An isomorphism between fields of fractions

Question

Let $R$ be an integral domain, let $K$ be its field of fractions, and let $S$ be a ring between $R$ and $K$. Prove that the field of fractions of $S$ is (isomorphic to) $K$.

My attempt:

Since $S \subset K',$ define $f:K' \rightarrow S$ to be epimorphism, $g:S \rightarrow R$ to be epimorphism since $S$ between $K,R$, and $h:R \rightarrow K.$ I say if we take $t= h \circ g \circ f: K' \rightarrow K$, then this function is isomorphism?

I am not sure if my argument true or not, so I appreciate any help.

Here is another attempt:

Let us denote the field of fraction of $R$ by $K$, and the field of fraction of $S$ by $K'$. So the functions $f_1:R \rightarrow K,\ f_2:S \rightarrow K'$ defined by $f_1(r)=\frac{r}{1},\ f_2(s)=\frac{s}{1}$ is a ring monomorphism. Next, define $f_3:R \rightarrow S$ by $f_3(r)=r$ since $R \subset S$, so it is a ring monomprphism. Now, we can define $g_1:R \rightarrow K'$ by $g_1=f_2 \circ f_3$, so this function is clearly a ring monomorphism. Hence there exists a unique ring homomorphism $\alpha: K \rightarrow K'$ such that $\alpha \circ f_1=g_1$. Now I am getting stuck here because I am not sure why this function $\alpha$ must be injective and surjective.
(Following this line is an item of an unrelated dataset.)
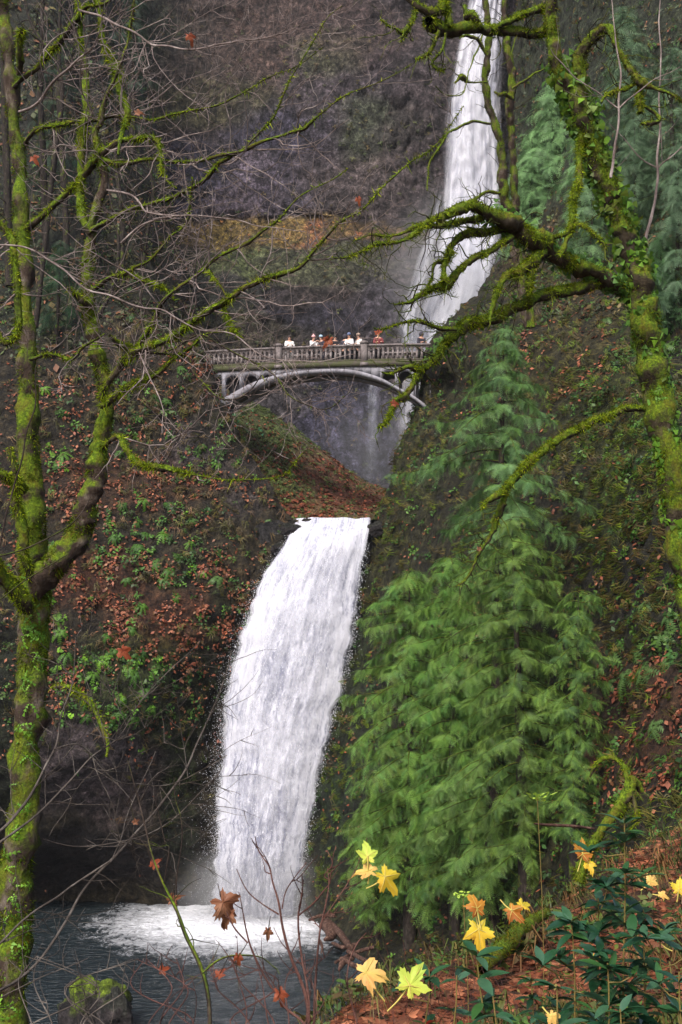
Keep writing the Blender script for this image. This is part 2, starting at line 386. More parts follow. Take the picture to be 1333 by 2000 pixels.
# far amphitheatre wall
XS = [-300, -140, 20, 200, 380, 520, 660, 780, 860, 930, 1000, 1080, 1200, 1350, 1550]
dx = [-7, -5, -2, 0, 1, 2, 1, 1, 2, 3.5, 2, -2, -6, -12, -20]
def row(y, D, wob=1.0): return [(x, y, D + d * wob) for x, d in zip(XS, dx)]
rows = [row(-1300, 175), row(-500, 130), row(-160, 124), row(60, 121), row(250, 119), row(400, 118), row(437, 117.5), row(470, 113.5), row(540, 107), row(575, 104.5), row(640, 103.5), row(760, 103), row(880, 102.5), row(1100, 102)]
def fardisp(V):
    w = V + 1.3 * np.stack([noise(V + 7 * i, 4) for i in range(3)], 1)
    lump = 1 - np.abs(noise(w, 2.6)) * 2.2; lump2 = 1 - np.abs(noise(w + 50, 1.2)) * 2.2
    rocky = np.clip(.5 + 1.2 * noise(V + 90, 11), .15, 1)
    return 1.0 * fbm(V, 14, 2) + .9 * ridged(w * [1, 1, .6], 6, 2) - rocky * (.75 * lump ** 3 * (lump > 0) + .35 * lump2 ** 3 * (lump2 > 0)) + .3 * fbm(V, 1.1, 2)
far = patch(rows, 265, 340, fardisp)
px, py = proj(far.V)
wn_ = 26 * np.stack([fbm(far.V + 40 * i, 6, 4) for i in range(2)], 1); qx, qy = px + wn_[:, 0] * 1.6, py + wn_[:, 1]
ROCK, BRN, OLV, DRK = (98, 86, 88), (104, 82, 70), (86, 92, 62), (60, 54, 60)
fc = blobs(qx, qy, [
    (330, 120, 230, 150, (92, 76, 62), .8), (560, 60, 150, 110, (102, 80, 70), .8), (700, 230, 160, 180, (98, 86, 88), .8),
    (640, 100, 70, 40, (110, 110, 74), .7), (740, 250, 90, 70, (88, 96, 66), .7), (700, 60, 120, 60, (92, 72, 66), .7),
    (400, 200, 140, 40, (96, 92, 56), .6), (230, 60, 110, 90, (72, 84, 60), .6),
    (330, 350, 170, 90, (72, 68, 82), .85), (480, 370, 60, 90, (142, 124, 132), .75), (600, 350, 110, 80, (94, 84, 94), .8), (540, 250, 90, 50, (80, 74, 90), .8),
    (700, 370, 120, 80, (104, 90, 84), .8), (810, 330, 60, 200, (88, 76, 74), .8),
    (520, 456, 250, 24, (158, 128, 70), .9), (600, 470, 40, 22, (190, 122, 86), .9), (440, 466, 40, 20, (150, 124, 58), .8), (700, 462, 100, 20, (120, 92, 60), .8),
    (450, 515, 230, 36, (116, 124, 72), .9), (640, 520, 140, 40, (94, 92, 68), .8), (330, 500, 100, 40, (96, 82, 60), .7),
    (560, 610, 220, 50, (66, 62, 72), .85), (640, 575, 130, 24, (78, 66, 56), .7), (400, 600, 110, 50, (70, 72, 54), .8), (480, 650, 120, 40, (92, 84, 60), .7),
    (730, 600, 60, 70, (90, 82, 88), .8), (560, 790, 90, 90, (96, 88, 92), .7), (650, 850, 160, 130, (80, 76, 92), .9), (560, 770, 50, 70, (104, 94, 84), .6),
    (1200, 160, 200, 230, (82, 86, 74), .8), (1080, 90, 70, 90, (66, 58, 64), .8), (1290, 60, 90, 60, (80, 74, 84), .7)], lin(94, 82, 80))
fc *= (1 + .5 * fbm(far.V, 1.3, 3))[:, None] * np.array([.76, .80, .88])
structure('cliff', far, fc.clip(.01, 1), M['cliff'])

# left bank, with the hillside forest above it
XL = [-900, -350, 50, 200, 330, 430, 500, 560, 592, 600]
def lrow(ys, Ds, xs=None): return list(zip(xs or XL, ys, Ds))
rows = [
 lrow([-1100]*5 + [-500, 400, 960, 1000, 1010], [150]*5 + [120, 100, 78, 76, 80], [-900, -350, 0, 90, 120, 160, 330, 520, 590, 606]),
 lrow([-400]*4 + [-350, 100, 700, 985, 1010, 1016], [98, 96, 98, 100, 100, 90, 82, 72, 70, 74], [-900, -350, 0, 100, 140, 190, 360, 530, 590, 602]),
 lrow([100]*4 + [330, 640, 850, 1000, 1018, 1024], [84, 83, 84, 86, 84, 76, 72, 69, 67, 70], [-900, -350, 10, 120, 170, 280, 430, 550, 588, 598]),
 lrow([450, 450, 450, 450, 600, 740, 880, 1010, 1026, 1030], [74, 74, 74, 74.5, 72, 70, 68.5, 66.5, 65, 68], [-900, -350, 20, 140, 210, 340, 455, 552, 586, 597]),
 lrow([680, 680, 675, 680, 682, 790, 920, 1012, 1030, 1034], [66, 66, 66, 66.3, 66.3, 66.3, 66, 64.5, 63.8, 67], [-900, -350, 50, 200, 365, 425, 500, 556, 580, 594]),
 lrow([900, 900, 900, 900, 900, 940, 1000, 1055, 1085, 1090], [62, 62, 62.5, 63.5, 64, 64.3, 64, 63.4, 63, 66], [-900, -350, 50, 200, 330, 430, 492, 535, 556, 575]),
 lrow([1150]*10, [58.5, 58.5, 59, 60, 60.7, 61.3, 61.8, 62.3, 62.8, 66], [-900, -350, 50, 200, 320, 400, 445, 475, 500, 540]),
 lrow([1260]*10, [57.5, 57.5, 58, 58.8, 59.8, 60.8, 61.5, 62.2, 62.8, 66], [-900, -350, 50, 200, 310, 370, 410, 440, 465, 500]),
 lrow([1380]*10, [57, 57, 57.5, 58.2, 59.5, 60.6, 61.5, 62.4, 63.2, 66], [-900, -350, 50, 200, 300, 340, 380, 410, 440, 480]),
 lrow([1500]*10, [58, 58, 58.5, 59.2, 60.5, 61.4, 62.2, 62.9, 63.6, 66], [-900, -350, 50, 200, 290, 330, 370, 400, 430, 470]),
 lrow([1640]*10, [61, 61, 61.5, 62, 62.6, 63, 63.4, 63.8, 64.2, 66.5], [-900, -350, 50, 200, 290, 330, 370, 400, 430, 470]),
 lrow([1745]*10, [65, 65, 65.2, 65.2, 65, 64.8, 64.7, 64.7, 64.8, 66.5], [-900, -350, 50, 200, 290, 330, 370, 400, 430, 470]),
 lrow([1850]*10, [66, 66, 66, 66, 66, 65.6, 65.4, 65.4, 65.4, 67], [-900, -350, 50, 200, 290, 330, 370, 400, 430, 470]),
]
left = patch(rows, 210, 380, cliffdisp(.55, 3.6))
px, py = proj(left.V); wn_ = 22 * np.stack([fbm(left.V + 40 * i, 3, 4) for i in range(2)], 1); qx, qy = px + wn_[:, 0], py + wn_[:, 1]
lc = blobs(qx, qy, [
    (100, 100, 260, 400, (58, 62, 50), .8), (100, 560, 200, 120, (48, 56, 34), .8), (320, 640, 120, 60, (80, 62, 44), .7),
    (380, 880, 60, 60, (98, 88, 92), .7), (470, 960, 60, 60, (96, 86, 86), .6), (290, 800, 90, 60, (64, 60, 44), .6), (430, 840, 50, 40, (60, 58, 40), .6),
    (200, 950, 200, 60, (96, 62, 42), .6), (180, 1130, 130, 60, (104, 60, 40), .7), (330, 1220, 120, 60, (106, 64, 44), .75), (440, 1150, 60, 60, (84, 66, 40), .6),
    (250, 1300, 120, 70, (70, 88, 34), .6), (240, 1400, 110, 40, (60, 84, 26), .6),
    (380, 1350, 40, 100, (46, 54, 26), .8), (340, 1500, 30, 120, (50, 64, 22), .7), (360, 1620, 40, 80, (40, 50, 24), .8),
    (160, 1500, 140, 90, (96, 84, 88), .85), (230, 1570, 70, 60, (120, 104, 104), .6), (150, 1680, 200, 60, (40, 32, 34), .9), (430, 1250, 30, 100, (46, 52, 24), .8),
    (20, 1400, 60, 200, (44, 54, 34), .8)], lin(66, 58, 42))
lc *= .72 * (1 + .4 * fbm(left.V, .8, 3))[:, None]
structure('left_bank', left, lc.clip(.01, 1), M['bank'])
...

Thanks for any further help.

Answer 1

The field of fractions $K'$ of $S$ is equivalence classes $\frac{a}{b}$ for $a, b\in S$, $b\ne 0$. But $S\subset K$, so $\frac{a}{b}\in K$ since $K$ is a field. Thus $K'\subset K$. It is clear that $K\subset K'$ since $R\subset S$.

Answer 2

Let $Q(S)$ be the field of fractions of $S$ and let $\iota_R\colon S\to Q(S)$ be the canonical embedding. Let $\iota_R=\mathrm{id}_K\Bigm|_{R}$ be the restriction of the identity map of $K$ to $R$ (so $\iota_R$ is the embedding of $R$ into $K$) and let $j_S=\mathrm{id}_K\Bigm|_{S}$ be the restriction to $S$ (so $j_S$ is the embedding of $S$ into $K$. Finally, let $j_R\colon R\to S$ be the inclusion of $R$ into $S$.

The universal property of the field of fractions guarantees that:

1. If $f\colon S\to F$ is any ring homomorphism with the property that $f(s)$ is invertible for every $s\neq 0$, then there exists a unique ring homomorphism $\mathfrak{f}\colon Q(S)\to F$ such that $f=\mathfrak{f}\circ \iota_S$. Moreover, if $F$ is no the trivial ring, then $f$ is one-to-one (since $0$ is not invertible in $F$, so only $0$ can map to $0$), and hence $\mathfrak{f}$, whose domain is a field, must be one-to-one.

2. If $g\colon R\to F$ is any ring homomorphism with the property that $g(r)$ is invertible for every $r\neq 0$, then there exists a unique ring homomorphism $\mathfrak{g}\colon K\to F$ such that $g=\mathfrak{g}\circ \iota_R$. Moreover if $F$ is not the trivial ring, then $g$ must be one-to-one and hence $\mathfrak{g}$ must also be one-to-one.

Now, the map $\iota_S\circ j_R\colon R\to Q(S)$ induces a map $g\colon K\to Q(S)$. And the map $j_S\colon S\to K$ induces a map $f\colon Q(S)\to K$.

I claim that $f$ and $g$ are inverses of each other.

Indeed, consider the map from $R$ to $K$ to $Q(S)$ to $K$ given by $f\circ g\circ\iota_R$. There must exist a unique morphism $h\colon K\to K$ such that $f\circ g\circ\iota_R = h\circ\iota_R$. Now, the identity map of $K$ certainly works, but so does $f\circ g$. By the uniqueness clause of the universal property, it follows that $f\circ g$ is the identity of $K$.

Symmetrically, consider the map from $S$ to $Q(S)$ to $K$ to $Q(S)$ given by $g\circ f\circ \iota_S$. There exists a unique morphism $h\colon Q(S)\to Q(S)$ such that $g\circ f\circ \iota_S = h\circ\iota_S$. Now, certainly $g\circ f$ is one such function, but so is the identity map of $Q(S)$. By the uniqueness clause, we have that $g\circ f= \mathrm{id}_{Q(S)}$.

Thus, $g\circ f = \mathrm{id}_{Q(S)}$ and $f\circ g = \mathrm{id}_{K}$, hence $f$ and $g$ are isomorphisms, so $Q(S)\cong K$, as claimed.